India hits out at Pakistan's bid to raise Kashmir issue at UNSC

UN Security Council Photo: AFP

New Delhi: India on Thursday hit out at China and Pakistan for their failed bid to raise the Kashmir issue at United Nations Security Council (UNSC) and termed it as desperate measure to peddle baseless allegations.

India said Beijing should seriously reflect on the global consensus and refrain from such actions in the future.

Pakistan has repeatedly tried to raise the Kashmir issue at the UN Security Council with China's help, but it failed again to find any support. The latest attempt failed as other countries of the 15-member council felt Kashmir is a bilateral matter between India and Pakistan.

The overwhelming majority of the UNSC was of view that it was not the right forum for such issues, Ministry of External Affairs Spokesperson Raveesh Kumar said at a briefing when asked about the developments in the UNSC.

Kumar also said that all eight member countries and four observers will be invited when India hosts the Shanghai Cooperation Organisation (SCO) heads of government meet this year.

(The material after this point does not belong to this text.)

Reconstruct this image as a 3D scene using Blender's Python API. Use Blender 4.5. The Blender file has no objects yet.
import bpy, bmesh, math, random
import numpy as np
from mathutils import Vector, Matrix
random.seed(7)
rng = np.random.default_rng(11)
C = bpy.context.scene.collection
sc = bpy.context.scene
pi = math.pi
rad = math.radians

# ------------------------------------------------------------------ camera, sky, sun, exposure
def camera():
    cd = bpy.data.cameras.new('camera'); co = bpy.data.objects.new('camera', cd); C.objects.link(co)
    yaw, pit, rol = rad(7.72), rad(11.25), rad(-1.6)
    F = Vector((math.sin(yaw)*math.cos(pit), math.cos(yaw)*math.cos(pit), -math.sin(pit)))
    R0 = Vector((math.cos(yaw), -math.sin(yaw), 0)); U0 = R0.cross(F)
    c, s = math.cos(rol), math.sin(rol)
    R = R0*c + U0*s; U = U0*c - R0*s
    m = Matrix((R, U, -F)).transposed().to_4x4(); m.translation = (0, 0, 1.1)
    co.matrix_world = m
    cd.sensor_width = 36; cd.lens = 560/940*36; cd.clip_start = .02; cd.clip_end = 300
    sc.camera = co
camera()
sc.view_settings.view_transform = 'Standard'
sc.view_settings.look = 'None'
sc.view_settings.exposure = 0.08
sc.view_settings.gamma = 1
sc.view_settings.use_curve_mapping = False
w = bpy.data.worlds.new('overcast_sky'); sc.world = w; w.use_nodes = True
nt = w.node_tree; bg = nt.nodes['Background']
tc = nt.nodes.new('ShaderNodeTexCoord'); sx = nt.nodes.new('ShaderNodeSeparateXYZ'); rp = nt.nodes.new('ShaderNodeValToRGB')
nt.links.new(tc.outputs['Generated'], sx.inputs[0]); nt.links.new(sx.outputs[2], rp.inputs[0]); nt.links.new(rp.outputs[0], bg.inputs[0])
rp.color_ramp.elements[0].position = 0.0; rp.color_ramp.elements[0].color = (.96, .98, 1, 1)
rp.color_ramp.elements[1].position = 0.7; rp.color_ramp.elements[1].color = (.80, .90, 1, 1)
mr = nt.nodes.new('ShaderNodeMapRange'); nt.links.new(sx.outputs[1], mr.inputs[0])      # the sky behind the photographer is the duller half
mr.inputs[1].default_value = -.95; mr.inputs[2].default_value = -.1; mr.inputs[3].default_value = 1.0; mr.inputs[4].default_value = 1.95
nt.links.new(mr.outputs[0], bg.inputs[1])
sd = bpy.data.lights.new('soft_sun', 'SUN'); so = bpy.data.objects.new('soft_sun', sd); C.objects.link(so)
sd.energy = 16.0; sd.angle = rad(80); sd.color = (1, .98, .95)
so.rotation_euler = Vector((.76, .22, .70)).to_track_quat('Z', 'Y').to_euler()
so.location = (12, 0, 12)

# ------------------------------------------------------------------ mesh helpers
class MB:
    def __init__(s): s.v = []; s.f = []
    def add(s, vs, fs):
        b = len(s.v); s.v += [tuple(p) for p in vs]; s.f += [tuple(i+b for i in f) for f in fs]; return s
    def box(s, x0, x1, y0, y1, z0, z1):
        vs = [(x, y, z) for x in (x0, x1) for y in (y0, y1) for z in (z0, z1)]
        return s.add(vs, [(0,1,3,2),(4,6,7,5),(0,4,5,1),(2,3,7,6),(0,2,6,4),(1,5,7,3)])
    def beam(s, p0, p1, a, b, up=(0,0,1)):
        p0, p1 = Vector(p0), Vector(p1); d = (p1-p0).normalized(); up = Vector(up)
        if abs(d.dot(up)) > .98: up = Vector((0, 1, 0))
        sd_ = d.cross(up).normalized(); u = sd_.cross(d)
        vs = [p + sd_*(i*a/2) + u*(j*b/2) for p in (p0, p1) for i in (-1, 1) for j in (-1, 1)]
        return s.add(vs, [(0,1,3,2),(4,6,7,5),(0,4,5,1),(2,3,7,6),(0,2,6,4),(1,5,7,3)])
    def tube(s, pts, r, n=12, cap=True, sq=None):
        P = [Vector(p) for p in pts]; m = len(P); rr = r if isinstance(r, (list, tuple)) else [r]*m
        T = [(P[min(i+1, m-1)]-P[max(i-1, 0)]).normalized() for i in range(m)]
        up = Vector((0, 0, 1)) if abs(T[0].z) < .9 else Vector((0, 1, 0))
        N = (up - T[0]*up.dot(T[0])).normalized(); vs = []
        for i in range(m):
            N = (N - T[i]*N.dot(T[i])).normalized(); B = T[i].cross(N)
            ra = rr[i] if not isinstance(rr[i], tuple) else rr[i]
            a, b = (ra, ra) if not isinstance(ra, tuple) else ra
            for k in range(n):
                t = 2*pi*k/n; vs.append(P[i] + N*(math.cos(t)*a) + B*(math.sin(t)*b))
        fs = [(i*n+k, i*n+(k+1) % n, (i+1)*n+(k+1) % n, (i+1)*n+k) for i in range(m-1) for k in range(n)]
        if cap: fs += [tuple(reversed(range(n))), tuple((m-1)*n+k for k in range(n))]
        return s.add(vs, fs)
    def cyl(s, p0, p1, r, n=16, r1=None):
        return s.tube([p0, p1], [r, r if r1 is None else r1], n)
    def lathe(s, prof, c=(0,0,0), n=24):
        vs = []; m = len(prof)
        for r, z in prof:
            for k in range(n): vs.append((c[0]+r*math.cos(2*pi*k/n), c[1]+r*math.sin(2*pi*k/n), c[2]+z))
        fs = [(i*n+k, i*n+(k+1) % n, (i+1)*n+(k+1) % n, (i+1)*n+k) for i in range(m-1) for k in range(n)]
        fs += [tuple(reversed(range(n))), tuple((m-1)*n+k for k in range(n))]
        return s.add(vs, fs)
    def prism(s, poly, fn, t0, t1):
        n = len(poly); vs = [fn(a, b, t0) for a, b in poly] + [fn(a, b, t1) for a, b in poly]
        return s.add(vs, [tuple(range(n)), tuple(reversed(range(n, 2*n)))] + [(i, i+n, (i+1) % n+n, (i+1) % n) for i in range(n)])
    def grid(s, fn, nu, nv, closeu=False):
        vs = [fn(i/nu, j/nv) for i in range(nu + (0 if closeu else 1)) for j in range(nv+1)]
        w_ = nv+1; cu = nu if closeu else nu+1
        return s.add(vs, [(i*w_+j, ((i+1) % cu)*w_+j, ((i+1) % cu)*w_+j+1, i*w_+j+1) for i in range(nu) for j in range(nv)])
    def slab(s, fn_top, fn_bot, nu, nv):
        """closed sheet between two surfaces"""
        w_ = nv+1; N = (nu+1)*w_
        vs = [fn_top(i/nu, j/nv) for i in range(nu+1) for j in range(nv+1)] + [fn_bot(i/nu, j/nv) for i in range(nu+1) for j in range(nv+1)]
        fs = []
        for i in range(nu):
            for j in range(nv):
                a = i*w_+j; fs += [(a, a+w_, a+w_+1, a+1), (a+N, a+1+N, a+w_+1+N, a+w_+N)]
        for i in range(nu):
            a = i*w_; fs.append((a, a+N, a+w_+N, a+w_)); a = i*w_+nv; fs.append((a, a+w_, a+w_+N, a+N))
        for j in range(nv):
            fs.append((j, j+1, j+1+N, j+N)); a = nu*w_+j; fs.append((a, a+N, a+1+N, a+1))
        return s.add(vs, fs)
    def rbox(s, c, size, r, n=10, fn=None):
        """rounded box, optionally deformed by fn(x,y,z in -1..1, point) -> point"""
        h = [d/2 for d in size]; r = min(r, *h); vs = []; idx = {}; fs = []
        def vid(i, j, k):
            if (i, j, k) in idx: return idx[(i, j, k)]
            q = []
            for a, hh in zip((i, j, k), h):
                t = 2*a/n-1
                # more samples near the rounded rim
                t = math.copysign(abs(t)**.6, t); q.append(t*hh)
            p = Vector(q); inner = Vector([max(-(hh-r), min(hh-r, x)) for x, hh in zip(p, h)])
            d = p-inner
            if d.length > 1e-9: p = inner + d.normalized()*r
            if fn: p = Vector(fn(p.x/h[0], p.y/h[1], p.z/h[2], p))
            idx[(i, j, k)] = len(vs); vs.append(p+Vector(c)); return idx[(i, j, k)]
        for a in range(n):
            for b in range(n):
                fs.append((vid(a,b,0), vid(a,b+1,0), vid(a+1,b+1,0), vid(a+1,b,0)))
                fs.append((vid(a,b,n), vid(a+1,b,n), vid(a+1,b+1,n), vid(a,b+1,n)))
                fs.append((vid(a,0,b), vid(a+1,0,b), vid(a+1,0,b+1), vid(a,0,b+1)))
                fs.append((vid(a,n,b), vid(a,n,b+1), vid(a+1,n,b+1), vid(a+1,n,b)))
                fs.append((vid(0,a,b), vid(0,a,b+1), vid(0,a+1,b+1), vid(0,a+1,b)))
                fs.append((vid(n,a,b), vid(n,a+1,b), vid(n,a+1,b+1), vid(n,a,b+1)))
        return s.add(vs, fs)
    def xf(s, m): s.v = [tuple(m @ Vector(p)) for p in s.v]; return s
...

This means that Pakistan will also be invited for the regional summit.

An attempt was made by Pakistan to misuse the UNSC, he said, adding that Islamabad has a choice to avoid such a global embarrassment in the future.

Pakistan's attempt to peddle baseless allegations and show an alarming scenario failed as it lacked credibility, he said.

China, Pakistan's 'all-weather ally', on Wednesday stood alone in the Pakistani corner to get the Security Council to focus on the Kashmir issue.

Coming out of the meeting, Chinese Ambassador Zhang Jun said: "We had a meeting on Jammu and Kashmir. And I'm sure you all know that Foreign Minister of Pakistan wrote letters to the Security Council asking it to pay attention to the current situation in Jammu and kashmir.

"The issue of India and Pakistan has always been on the agenda of the Security Council and today we have also seen some tensions, so the Security Council had a briefing and (it) heard at the briefing from the Secretariat concerning the current situation on the ground. Members exchanged views on that."

Zhang later said China has stated its "position very clearly. We remain concern about the situation on the ground (in Kashmir)."

When asked if the meeting advanced anything, he said: "I am sure the meeting will help both the parties to understand the risk of further escalation and will encourage them to approach each other and have a dialogue and seek solutions through dialogue. I think that will be helpful."

The current move by China was the third such attempt to raise the Kashmir issue in the UNSC since August last when the special status granted to Jammu and Kashmir under Article 370 of the Constitution was scrapped by the government, and the state was bifurcated into two union territories.

In August, China pushed for a UNSC meeting on Kashmir. However, the meeting did not yield desired results for China as the member-states maintained that India's move was an internal issue.

Last month, France, the US, the UK and Russia foiled an attempt by China to discuss Kashmir at a closed-door meeting of the UNSC.

China has been critical of India's reorganisation of Jammu and Kashmir, and has criticised New Delhi for making Ladakh a union territory. China lays claim over several parts of Ladakh.

New Delhi's decisions on Kashmir had also cast a shadow over Chinese President Xi Jinping's visit to India in October last for the second informal summit with Prime Minister Narendra Modi.

Notwithstanding the acrimony over the issue between the two countries, Modi and Xi held "successful" talks in the ancient coastal town of Mamallapuram near Chennai in Tamil Nadu, signalling a recalibration of the bilateral ties.